6 replies on “HOCKEY’S BEST: GRETZKY vs. MESSIER”

Well done Paul! I was just thinking about Gretz and Mess the other day. I knew they were about to turn 60. Wayne’s wife Janet’s birthday is in that same week. I was thinking back to the third Tuesday in February(1983)when I had #99 and #11 along with #4 Kevin Lowe in my car. They were all young dudes just starting what would be HOF careers. Wayne and I were talking baseball most of the way down to the Marriot where they were spending the night. That was one of the best days of my life!

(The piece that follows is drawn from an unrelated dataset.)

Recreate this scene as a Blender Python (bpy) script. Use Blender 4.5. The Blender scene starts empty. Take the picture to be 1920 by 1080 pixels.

What a great read, as with most dynasties the star is surrounded by other great players, many who never get the recognition they deserve. As Paul points out, Messier showed what a leader he was by the success of his teams after Gretzky and him were traded to other teams. Keep the stories coming!

I don’t usually “get into” comparisons between athletes or athletic teams so I began reading this one with mild interest. To my pleasant surprise the analysis went beyond the merely statistical and explored in an an expansive way the less quantifiable elements and the intangibles that are required for a meaningful comparison. In addition we were reminded of some of the great games and efforts which illustrated each player’s special talents – and the descriptions were vivid. I actually felt chills as I read the 1987 Canada Cup narrative. Mr. Lore definitely has a keen eye for telling details. So, this was an altogether satisfying read.

Two best? Orr/Esposito and Lemieux/Jagr were pretty fantastic. Had they had the supporting cast of characters that Gretzky/Messier had, I wonder how many cups they’d have won. In fact, Orr/Esposito to my mind were more incredible because they changed hockey and Gretzky/Messier and Lemieux/Jagr all benefitted from it.

Just a great, detailed comparison. As you put it so well, winning a hockey game is full of intangibles. But in the end you have to outscore your opponent. How would you not take the all-time leading scorer, who would still be the all-time leading scorer, even if he had never scored a single goal? If I had to choose one player, it would have to be Gretzky. But I think it is a legitimate debate. Maybe, a more interesting question, and maybe less debatable would be if you had two teams, one made up of all Gretzkys vs one made up of all Messiers. I believe Team Messier would out- defend, out-physical, out-intimidate, and outlast Team Gretzky.

I really enjoyed the comparison, Paul.